Available data:

- - - -

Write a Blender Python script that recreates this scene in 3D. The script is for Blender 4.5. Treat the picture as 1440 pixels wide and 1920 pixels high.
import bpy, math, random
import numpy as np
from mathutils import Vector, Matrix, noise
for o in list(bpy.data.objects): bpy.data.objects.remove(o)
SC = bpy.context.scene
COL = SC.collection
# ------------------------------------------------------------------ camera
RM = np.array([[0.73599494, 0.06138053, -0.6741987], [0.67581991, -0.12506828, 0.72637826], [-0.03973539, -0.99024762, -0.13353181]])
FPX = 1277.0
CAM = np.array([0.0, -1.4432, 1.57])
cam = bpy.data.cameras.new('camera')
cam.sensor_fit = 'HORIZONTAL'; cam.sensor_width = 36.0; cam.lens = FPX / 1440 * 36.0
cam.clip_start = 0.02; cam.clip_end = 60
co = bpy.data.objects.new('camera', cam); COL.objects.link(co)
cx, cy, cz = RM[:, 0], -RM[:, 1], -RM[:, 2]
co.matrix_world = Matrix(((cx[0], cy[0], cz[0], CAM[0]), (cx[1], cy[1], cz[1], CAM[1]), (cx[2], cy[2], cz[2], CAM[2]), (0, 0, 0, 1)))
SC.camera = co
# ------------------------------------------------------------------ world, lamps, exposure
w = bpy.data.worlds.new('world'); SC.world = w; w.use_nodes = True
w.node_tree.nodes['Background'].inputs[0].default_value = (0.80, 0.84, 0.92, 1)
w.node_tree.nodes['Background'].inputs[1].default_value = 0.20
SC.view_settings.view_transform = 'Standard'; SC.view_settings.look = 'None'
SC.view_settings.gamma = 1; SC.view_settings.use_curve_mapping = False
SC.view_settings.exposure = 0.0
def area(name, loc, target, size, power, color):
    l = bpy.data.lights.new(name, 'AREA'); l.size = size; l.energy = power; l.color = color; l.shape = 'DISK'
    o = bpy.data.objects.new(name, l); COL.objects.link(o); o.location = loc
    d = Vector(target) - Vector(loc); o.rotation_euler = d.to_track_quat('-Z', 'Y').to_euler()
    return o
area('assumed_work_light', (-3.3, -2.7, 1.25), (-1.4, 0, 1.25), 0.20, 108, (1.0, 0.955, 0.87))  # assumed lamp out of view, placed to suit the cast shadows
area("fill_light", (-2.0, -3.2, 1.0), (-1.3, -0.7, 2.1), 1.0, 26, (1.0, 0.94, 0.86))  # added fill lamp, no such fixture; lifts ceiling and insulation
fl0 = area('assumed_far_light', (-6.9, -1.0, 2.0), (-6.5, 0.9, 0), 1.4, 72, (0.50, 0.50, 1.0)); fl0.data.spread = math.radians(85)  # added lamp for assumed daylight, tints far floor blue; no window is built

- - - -

Given instruction: Pick out each line above that includes "scene" and show it.

Solution to this exercise:
Write a Blender Python script that recreates this scene in 3D. The script is for Blender 4.5. Treat the picture as 1440 pixels wide and 1920 pixels high.
SC = bpy.context.scene